The First Women's Program

Connie Claussen

Title IX was passed 50 years ago.

Sure, we still have a long ways to go, but when I think about how far we’ve come with gender equality in athletics, well, that’s still something to be very proud of.

I was teaching physical education at UNO when the Commissioner of the Omaha Softball Association contacted me about starting the Women’s College World Series in 1969.

At the time, I didn’t necessarily think about the bigger picture — I was just doing my job and wanted to help progress the sport of softball.

Back then, there were no sanctioned sports for women at UNO. So, we didn’t have our own softball team. But I thought to myself, “How could we possibly host an event without having a team of our own to compete?”

There was no funding, but there was definitely a ton of interest.

So, we looked into launching our own softball program.

Today, I’m beyond proud that this effort eventually led to the first women’s program at UNO.

Short miles and hamburgers

I played summer softball and had a connection with some of the players that attended UNO. I spoke with them, invited a few others, and before we knew it, we were able to get a team together.

Everything just came together on the fly. 

We didn’t even really practice, nor did we have any money for transportation, equipment, or anything else really. I even borrowed uniforms and softball equipment from my summer club coach just to be somewhat competition-ready. It was obviously a bit of an uphill battle, but in retrospect, it was all so worth it. 

We ended up losing our first two games, but honestly, this was never about winning and losing. 

It was about the beginning of women’s athletics at UNO. 

And by 1971, we had an actual softball team.

Keep in mind — this was still before Title IX and with pretty much no budget. We would only compete against Lincoln or Fremont because the financial situation simply didn’t allow for anything else.

And when Title IX was passed in 1972, it’s not like things changed overnight. It probably took another five to six years before we really started to see some movement.

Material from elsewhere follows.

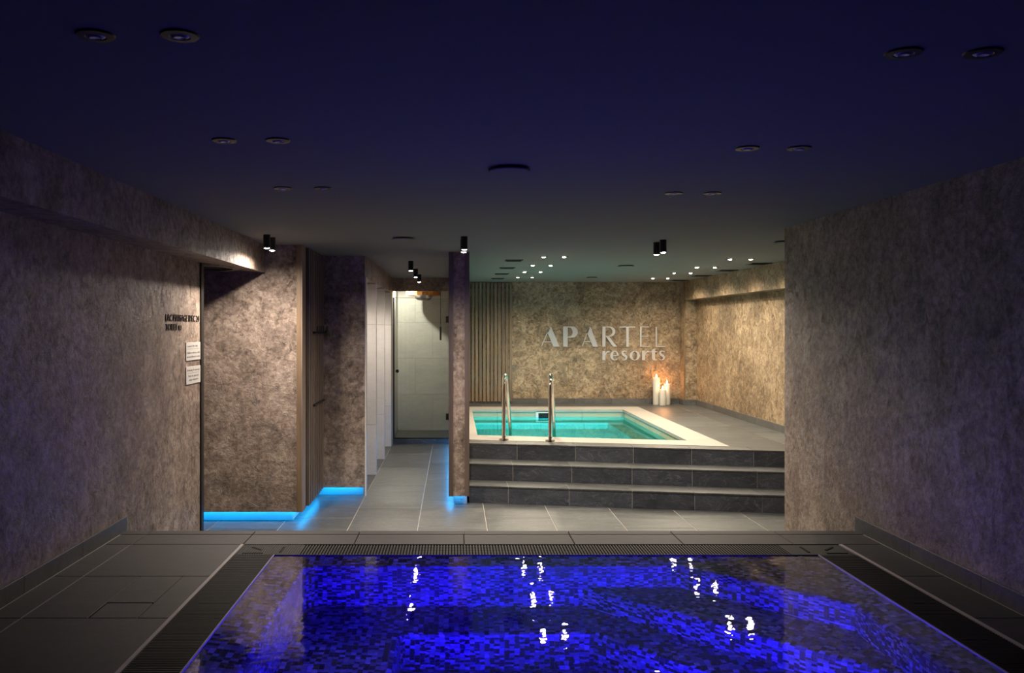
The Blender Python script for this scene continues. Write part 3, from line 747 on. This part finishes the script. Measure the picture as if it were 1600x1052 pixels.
for y, nm in ((9.05, 'nearest'), (10.22, 'middle'), (11.30, 'farthest')):
    cyl_spot(-.45, y, '%s of three black cylinder spotlights over the corridor' % nm, G2, P_HALL, 160)
def downlight(x, y, lab, grp, on, r=.046):
    t = empty('recessed_downlight', (x, y, ZC), lab, 'downlight', grp)
    mk('ring', lathe([(r * .50, -.004), (r * .55, -.006), (r * .95, -.005), (r, 0)], (x, y, ZC), 28), M['black'], t, smooth=math.radians(40))
    mk('lens', lathe([(0, -.012 if on else -.010), (r * .3, -.010 if on else -.009), (r * .5, -.004)], (x, y, ZC), 24), M['lens_on' if on else 'lens_off'], t, smooth=True)
    if on: spot(t, (x, y, ZC - .022), P_DOWN, C_DOWN, 158, .75, .02)
for (ya, nm) in ((2.05, 'nearest the camera'), (3.20, 'in the middle row'), (4.30, 'farthest along')):
    for x, s in ((-.85, 'left'), (-.65, 'right')): downlight(x, ya, 'unlit black ringed downlight, %s of the left pair %s' % (s, nm), 'unlit downlights over the whirlpool', False)
for (ya, nm) in ((2.18, 'nearest the camera'), (3.34, 'in the middle row'), (4.46, 'farthest along')):
    for x, s in ((1.135, 'left'), (1.335, 'right')): downlight(x, ya, 'unlit black ringed downlight, %s of the right pair %s' % (s, nm), 'unlit downlights over the whirlpool', False)
ord4 = ('nearest', 'second', 'third', 'farthest')
for k, y in enumerate((8.45, 9.63, 10.75, 11.88)):
    for x, s in ((.88, 'left'), (1.08, 'right')): downlight(x, y, 'lit downlight on the left over the pool, %s of the %s pair' % (s, ord4[k]), 'lit downlights over the turquoise pool', True, .04)
for k, y in enumerate((8.76, 9.95, 10.98, 12.15)):
    for x, s in ((2.80, 'left'), (3.01, 'right')): downlight(x, y, 'lit downlight on the right over the pool, %s of the %s pair' % (s, ord4[k]), 'lit downlights over the turquoise pool', True, .04)
def grille(x, y, wd, lab):
    t = empty('square_ceiling_vent', (x, y, ZC), lab, 'vent', 'square vents over the turquoise pool'); h = wd / 2
    mk('frame', join(box(x - h, x + h, y - h, y - h + .012, ZC - .008, ZC), box(x - h, x + h, y + h - .012, y + h, ZC - .008, ZC),
                     box(x - h, x - h + .012, y - h + .012, y + h - .012, ZC - .008, ZC), box(x + h - .012, x + h, y - h + .012, y + h - .012, ZC - .008, ZC)), M['black'], t)
    mk('backing', box(x - h + .012, x + h - .012, y - h + .012, y + h - .012, ZC - .002, ZC - .0005), M['black_matt'], t)
    for k in range(4):
        yy = y - h + .012 + (wd - .024) * (k + .5) / 4; mk('slat', box(x - h + .012, x + h - .012, yy - .006, yy + .006, ZC - .007, ZC - .004), M['grate_plate'], t)
for k, y in enumerate((8.92, 10.05, 11.15, 12.22)): grille(.62, y, .18, 'black square ceiling vent, %s of four on the left over the pool' % ord4[k])
for k, y in enumerate((9.38, 10.48, 11.55, 12.7)): grille(3.31, y, .22, 'black square ceiling vent, %s of four on the right over the pool' % ord4[k])
def disc(x, y, r, lab):
    t = empty('ceiling_disc', (x, y, ZC), lab, 'vent', 'round flat ceiling discs')
    mk('plate', lathe([(0, -.016), (r * .96, -.016), (r, -.013), (r, -.010), (r * .9, -.009)], (x, y, ZC), 36), M['ceiling'], t, smooth=math.radians(40))
    mk('neck', lathe([(r * .88, -.009), (r * .88, 0)], (x, y, ZC), 36), M['black'], t)
disc(.242, 3.77, .092, 'large round ceiling disc above the whirlpool')
disc(-.393, 6.69, .090, 'round ceiling disc in front of the corridor')
disc(1.93, 9.67, .095, 'round ceiling disc in the middle of the pool room ceiling')
disc(1.90, 11.88, .078, 'small round ceiling disc near the back wall')
disc(2.67, 6.96, .09, 'round ceiling disc half hidden behind the right wall')

# ================================================================== FRONT WHIRLPOOL
tub = empty('whirlpool', (.47, 2.9, ZD), 'whirlpool lined with dark iridescent mosaic and lit deep blue', 'whirlpool')
GX0, GX1, GY0, GY1 = -.92, 1.868, 1.30, 4.43
W = ZD - .004
def off(poly, d):
    """inward offset of a counter-clockwise polygon"""
    n = len(poly); out = []
    for i in range(n):
        p0, p1, p2 = Vector(poly[i - 1]), Vector(poly[i]), Vector(poly[(i + 1) % n])
        a, b = (p1 - p0).normalized(), (p2 - p1).normalized()
        na, nb = Vector((-a.y, a.x)), Vector((-b.y, b.x))
        k = (na + nb); out.append(tuple(p1 + k * (d / max(.2, 1 + na.dot(nb)))))
    return out
lip = [(-.77, 1.5), (1.75, 1.5), (1.75, 3.71), (1.13, 4.33), (-.70, 4.33), (-.77, 4.26)]
well = [(-.28, 1.95), (1.22, 1.95), (1.22, 3.41), (.65, 3.98), (-.24, 3.98), (-.28, 3.94)]
V, F, U = [], [], []
def face(pts, uv):
    n = len(V); V.extend(pts); F.append(tuple(range(n, n + len(pts)))); U.append(uv)
def wallring(poly, z0, z1, lipr=.035, nseg=4, closed=True):
    """rounded lip at z0 then wall down to z1, facing inwards"""
    prof = [(lipr * math.sin(k / nseg * math.pi / 2), z0 - lipr * (1 - math.cos(k / nseg * math.pi / 2))) for k in range(nseg + 1)] + [(lipr, z1)]
    rings = [off(poly, d) if d else poly for d, z in prof]
    n = len(poly); s = [0.0]
    for i in range(n): s.append(s[-1] + (Vector(poly[(i + 1) % n]) - Vector(poly[i])).length)
    v = 0.0
    for k in range(len(prof) - 1):
        dv = math.hypot(prof[k + 1][0] - prof[k][0], prof[k + 1][1] - prof[k][1])
        for i in range(n):
            j = (i + 1) % n
            face([(*rings[k][j], prof[k][1]), (*rings[k][i], prof[k][1]), (*rings[k + 1][i], prof[k + 1][1]), (*rings[k + 1][j], prof[k + 1][1])],
                 [(s[i + 1], v), (s[i], v), (s[i], v + dv), (s[i + 1], v + dv)])
        v += dv
    return rings[-1]
Z1, Z2, Z3, Z4 = W - .055, W - .40, W - .66, W - 1.02
outer = [(GX0, GY0), (GX1, GY0), (GX1, GY1), (GX1, GY1), (GX0, GY1), (GX0, GY1)]
for i in range(6):
    j = (i + 1) % 6
    q = [(*outer[i], W - .008), (*outer[j], W - .008), (*lip[j], Z1), (*lip[i], Z1)]
    if outer[i] == outer[j]: q.pop(1)
    face(q, [(a[0], a[1]) for a in q])
in1 = wallring(lip, Z1, Z3)
for i in range(6):
    j = (i + 1) % 6
    q = [(*in1[i], Z3), (*in1[j], Z3), (*well[j], Z3), (*well[i], Z3)]; face(q, [(a[0], a[1]) for a in q])
in2 = wallring(well, Z3, Z4)
face([(*p, Z4) for p in in2], [tuple(p) for p in in2])
mk('mosaic_basin', (V, F), M['mosaic'], tub, uvs=U, smooth=math.radians(35))
# diagonal step in the far right corner
V, F, U = [], [], []
S = 4.985; lr_ = .035; rt = math.sqrt(2)
pa, pb = (S - 4.33, 4.33), (1.75, S - 1.75)           # front edge of the step
def rot(p): return ((p[0] - p[1]) / rt, (p[0] + p[1]) / rt)
top = [pa, pb, (1.75, 3.71), (1.13, 4.33)]; face([(*p, Z2) for p in top], [rot(p) for p in top])
L = (Vector(pb) - Vector(pa)).length; v = 0
prof = [(lr_ * math.sin(k / 4 * math.pi / 2), Z2 - lr_ * (1 - math.cos(k / 4 * math.pi / 2))) for k in range(5)] + [(lr_, Z3)]
for (d0, za), (d1, zb) in zip(prof, prof[1:]):
    dv = math.hypot(d1 - d0, zb - za); o0, o1 = d0 / rt, d1 / rt
    face([(pa[0] - o0, pa[1] - o0, za), (pa[0] - o1, pa[1] - o1, zb), (pb[0] - o1, pb[1] - o1, zb), (pb[0] - o0, pb[1] - o0, za)], [(0, v), (0, v + dv), (L, v + dv), (L, v)]); v += dv
mk('mosaic_step', (V, F), M['mosaic'], tub, uvs=U, smooth=math.radians(35))
# underwater lamps in the near wall, just below the picture
for x, z in ((-.35, W - .33), (.5, W - .33), (1.3, W - .33)):
    mk('underwater_lamp', lathe([(0, .02), (.06, .018), (.08, 0)][::-1], (x, 1.54, z), 20, 'y'), M['lens_off'], tub)
    area(tub, (x, 1.585, z), P_BLUE, C_BLUE, .14, (0, 1, -.05), spread=38)
for x in (.05, .9):
    area(tub, (x, 2.01, Z3 - .14), P_BLUE * .45, C_BLUE, .14, (0, 1, .04), spread=40)
mk('underwater_lamp', lathe([(0, .02), (.06, .018), (.08, 0)][::-1], (1.69, 2.3, W - .33), 20, 'y'), M['lens_off'], tub).rotation_euler = (0, 0, -math.pi / 2)
mk('underwater_lamp', lathe([(0, .02), (.06, .018), (.08, 0)][::-1], (-.71, 2.3, W - .33), 20, 'y'), M['lens_off'], tub).rotation_euler = (0, 0, math.pi / 2)  # extra lamp added to boost the blue on the far right chamfer
area(tub, (-.68, 2.3, W - .33), P_BLUE * 1.2, C_BLUE, .14, (1, .62, -.03), spread=44)
area(tub, (1.66, 2.3, W - .33), P_BLUE * 2.0, C_BLUE, .14, (-1, .55, -.05), spread=50)
ww = mk('whirlpool_water', ([(GX0, GY0, W), (GX1, GY0, W), (GX1, GY1, W), (GX0, GY1, W)], [(0, 1, 2, 3)]), M['water_blue'])
tag(ww, 'dark blue rippled water of the front whirlpool', 'water', kind='stuff')
# overflow gratings: channel, edge trims, cross bars
def bars(x0, x1, y0, y1, along):
    gs = []; zt, zb = ZD - .001, ZD - .016
    if along == 'x':
        n = int((x1 - x0) / .0155)
        for k in range(n):
            a = x0 + (x1 - x0) * (k + .22) / n; gs.append(box(a, a + .0075, y0, y1, zb, zt))
        for k in range(6):
            b = y0 + (y1 - y0) * (k + .5) / 6; gs.append(box(x0, x1, b - .0045, b + .0045, zb, zt - .004))
    else:
        n = int((y1 - y0) / .0155)
        for k in range(n):
            a = y0 + (y1 - y0) * (k + .22) / n; gs.append(box(x0, x1, a, a + .0075, zb, zt))
        for k in range(6):
            b = x0 + (x1 - x0) * (k + .5) / 6; gs.append(box(b - .0045, b + .0045, y0, y1, zb, zt - .004))
    return join(*gs)
ty0, ty1 = GY1 + .006, 4.640
for nm, x0, x1, y0, y1, al, lab in (('left', -1.124, -.926, 1.31, GY1 - .002, 'y', 'slotted black overflow grating along the left edge of the whirlpool'),
                                    ('right', 1.874, 2.066, 1.31, GY1 - .002, 'y', 'slotted black overflow grating along the right edge of the whirlpool'),
                                    ('far', -.79, 1.735, ty0, ty1 - .004, 'x', 'slotted black overflow grating along the far edge of the whirlpool')):
    t = empty('overflow_grating', ((x0 + x1) / 2, (y0 + y1) / 2, ZD - .02), lab, 'grating')
    tag(mk('grating_bars', bars(x0, x1, y0, y1, al), M['grate'], t), kind='stuff')
    mk('channel', box(x0, x1, y0, y1, ZD - .09, ZD - .06), M['black_matt'], t)
    if nm == 'left':
        mk('edge_trim', box(-1.1435, -1.1265, 1.30, 4.643, ZD - .02, ZD + .002), M['steel_trim'], t)
        mk('inner_trim', box(-.925, -.9205, 1.30, GY1 + .004, ZD - .010, ZD + .001), M['steel_trim'], t)
    elif nm == 'right':
        mk('edge_trim', box(2.0685, 2.0855, 1.30, 4.643, ZD - .02, ZD + .002), M['steel_trim'], t)
        mk('inner_trim', box(1.8685, 1.873, 1.30, GY1 + .004, ZD - .010, ZD + .001), M['steel_trim'], t)
    else: mk('inner_trim', box(-.92, 1.868, GY1, GY1 + .0045, ZD - .010, ZD + .0005), M['grate_plate'], t)
for sgn, xa, xb, lab in ((1, -1.124, -.795, 'ribbed black grating corner with three slashes at the far left of the whirlpool'),
                         (-1, 2.066, 1.740, 'plain black grating corner with three slashes at the far right of the whirlpool')):
    x0, x1 = min(xa, xb), max(xa, xb)
    t = empty('grating_corner', ((x0 + x1) / 2, 4.53, ZD - .02), lab, 'grating corner')
    mk('plate', box(x0, x1, ty0, ty1, ZD - .016, ZD - .003), M['grate_plate'], t)
    if sgn == 1:
        k = x0
        while k < x1 - .006: mk('rib', box(k, k + .006, ty0, ty1, ZD - .003, ZD - .0005), M['grate_plate'], t); k += .0125
    zz = (ZD - .003, ZD + .0005)
    def slash(ax, ay, bx_, by_, wd=.012):
        a, b = Vector((ax, ay)), Vector((bx_, by_)); n = (b - a).normalized(); n = Vector((-n.y, n.x)) * wd / 2
        mk('slash', prism([tuple(a - n), tuple(b - n), tuple(b + n), tuple(a + n)], *zz), M['black_matt'], t)
    ex = xa + sgn * .10
    slash(xa + sgn * .055, 4.59, xa + sgn * .115, 4.53); slash(xa + sgn * .03, 4.468, xa + sgn * .135, 4.468); slash(xa + sgn * .222, 4.485, xa + sgn * .222, 4.595)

When we won the DII national championship in 1975, for example, I actually had to pay out of my own pocket to put a sign up by Main Street that said “UNO’s National Champions.”

Slowly but surely, however, things started to fall into place. Chancellor Del Weber and athletic director Don Leahy were both major influences in helping push things in the right direction. 

We added basketball, volleyball, and then track and field.

Change we’d only dreamt about was slowly unfolding before our eyes.

We ended up losing our first two games, but honestly, this was never about winning and losing. It was about the beginning of women’s athletics at UNO. And by 1971, we had an actual softball team.

Not done yet

We went from no sanctioned sports for women to all of these programs suddenly rolling in and receiving funding.

It’s easy to forget the massive amount of volunteers that stepped up way before things got going. In the beginning, Title IX was just some hopeful thought off in the distance. Sure, we heard it would make things easier and we’d be able to do much more.

But there were never any guarantees, you know?

We had to keep making our own way just in case things didn’t turn out as expected. Looking in the rearview is a great way to appreciate everything out in front. You look back on those moments of uncertainty and see everything that’s been made possible now, and it really is amazing.

But we’re obviously not across the finish line yet.

There’s still plenty of work to do.

I think one of the biggest problems for women’s athletics continues to be that they don’t get enough publicity. I mean, it’s kind of hard to root for a team if you don’t know when they’re competing or who these athletes really are.

But there’s obviously some great progress, too, when you look at success stories like the Women’s College World Series. They’ve grown that into a wonderful national tournament that attracts a ton of media coverage.

So, what’s happened to softball, and many other sports for that matter, is incredible.

I’m just hoping we will continue to stay on that track.

The ones that paved the way

There isn’t a doubt in my mind that’s exactly what will happen if we continue to push things forward. We can’t just sit back and say, “Okay, we’ve made it this far, so we’re good now.”

Back then, we used to play a tape during our annual banquets, for example, that would show how far women’s athletics have come and what it was like during the early days of Title IX. I think it’s important for every athlete to recognize and appreciate the opportunities they’re given today.

I can’t express how grateful I am for all of the student-athletes that helped pave the way. It wasn’t easy when we started, but they never complained. They were just happy being there and competing.

For everything they’ve done for the university, words can’t describe how special that is to me.

Title IX’s 50 years that have come and gone have been far greater than anything we ever thought possible when this all started.

My only hope is that we can celebrate the past, while also working to improve the future.

Let’s make these next 50 years even better than the first.